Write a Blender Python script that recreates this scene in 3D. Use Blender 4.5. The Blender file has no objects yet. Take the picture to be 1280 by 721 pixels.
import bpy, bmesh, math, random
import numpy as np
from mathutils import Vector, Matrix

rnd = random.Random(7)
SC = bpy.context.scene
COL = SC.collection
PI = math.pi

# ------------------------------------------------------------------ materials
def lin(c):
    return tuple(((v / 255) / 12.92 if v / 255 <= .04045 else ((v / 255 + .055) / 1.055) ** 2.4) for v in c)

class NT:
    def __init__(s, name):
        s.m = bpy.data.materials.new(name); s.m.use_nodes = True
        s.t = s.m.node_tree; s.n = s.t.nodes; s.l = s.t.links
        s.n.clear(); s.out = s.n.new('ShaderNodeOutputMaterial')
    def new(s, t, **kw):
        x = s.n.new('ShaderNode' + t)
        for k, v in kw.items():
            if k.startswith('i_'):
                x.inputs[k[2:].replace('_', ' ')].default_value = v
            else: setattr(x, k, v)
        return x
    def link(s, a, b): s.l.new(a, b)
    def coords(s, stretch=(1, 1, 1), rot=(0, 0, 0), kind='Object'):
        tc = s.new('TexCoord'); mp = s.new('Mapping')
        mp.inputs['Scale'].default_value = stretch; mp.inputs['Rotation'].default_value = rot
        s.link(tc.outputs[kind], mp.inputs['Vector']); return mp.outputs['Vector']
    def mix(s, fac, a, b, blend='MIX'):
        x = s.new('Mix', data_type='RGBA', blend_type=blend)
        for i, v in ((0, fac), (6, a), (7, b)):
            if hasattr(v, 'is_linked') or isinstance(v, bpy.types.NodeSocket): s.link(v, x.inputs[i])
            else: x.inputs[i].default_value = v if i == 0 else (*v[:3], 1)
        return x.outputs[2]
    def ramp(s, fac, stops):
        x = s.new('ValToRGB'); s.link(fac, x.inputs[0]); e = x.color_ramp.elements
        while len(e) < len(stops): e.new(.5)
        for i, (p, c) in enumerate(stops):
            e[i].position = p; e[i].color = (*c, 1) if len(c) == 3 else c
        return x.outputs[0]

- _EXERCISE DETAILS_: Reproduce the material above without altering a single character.

- _TASK SOLUTION_:
Write a Blender Python script that recreates this scene in 3D. Use Blender 4.5. The Blender file has no objects yet. Take the picture to be 1280 by 721 pixels.
import bpy, bmesh, math, random
import numpy as np
from mathutils import Vector, Matrix

rnd = random.Random(7)
SC = bpy.context.scene
COL = SC.collection
PI = math.pi

# ------------------------------------------------------------------ materials
def lin(c):
    return tuple(((v / 255) / 12.92 if v / 255 <= .04045 else ((v / 255 + .055) / 1.055) ** 2.4) for v in c)

class NT:
    def __init__(s, name):
        s.m = bpy.data.materials.new(name); s.m.use_nodes = True
        s.t = s.m.node_tree; s.n = s.t.nodes; s.l = s.t.links
        s.n.clear(); s.out = s.n.new('ShaderNodeOutputMaterial')
    def new(s, t, **kw):
        x = s.n.new('ShaderNode' + t)
        for k, v in kw.items():
            if k.startswith('i_'):
                x.inputs[k[2:].replace('_', ' ')].default_value = v
            else: setattr(x, k, v)
        return x
    def link(s, a, b): s.l.new(a, b)
    def coords(s, stretch=(1, 1, 1), rot=(0, 0, 0), kind='Object'):
        tc = s.new('TexCoord'); mp = s.new('Mapping')
        mp.inputs['Scale'].default_value = stretch; mp.inputs['Rotation'].default_value = rot
        s.link(tc.outputs[kind], mp.inputs['Vector']); return mp.outputs['Vector']
    def mix(s, fac, a, b, blend='MIX'):
        x = s.new('Mix', data_type='RGBA', blend_type=blend)
        for i, v in ((0, fac), (6, a), (7, b)):
            if hasattr(v, 'is_linked') or isinstance(v, bpy.types.NodeSocket): s.link(v, x.inputs[i])
            else: x.inputs[i].default_value = v if i == 0 else (*v[:3], 1)
        return x.outputs[2]
    def ramp(s, fac, stops):
        x = s.new('ValToRGB'); s.link(fac, x.inputs[0]); e = x.color_ramp.elements
        while len(e) < len(stops): e.new(.5)
        for i, (p, c) in enumerate(stops):
            e[i].position = p; e[i].color = (*c, 1) if len(c) == 3 else c
        return x.outputs[0]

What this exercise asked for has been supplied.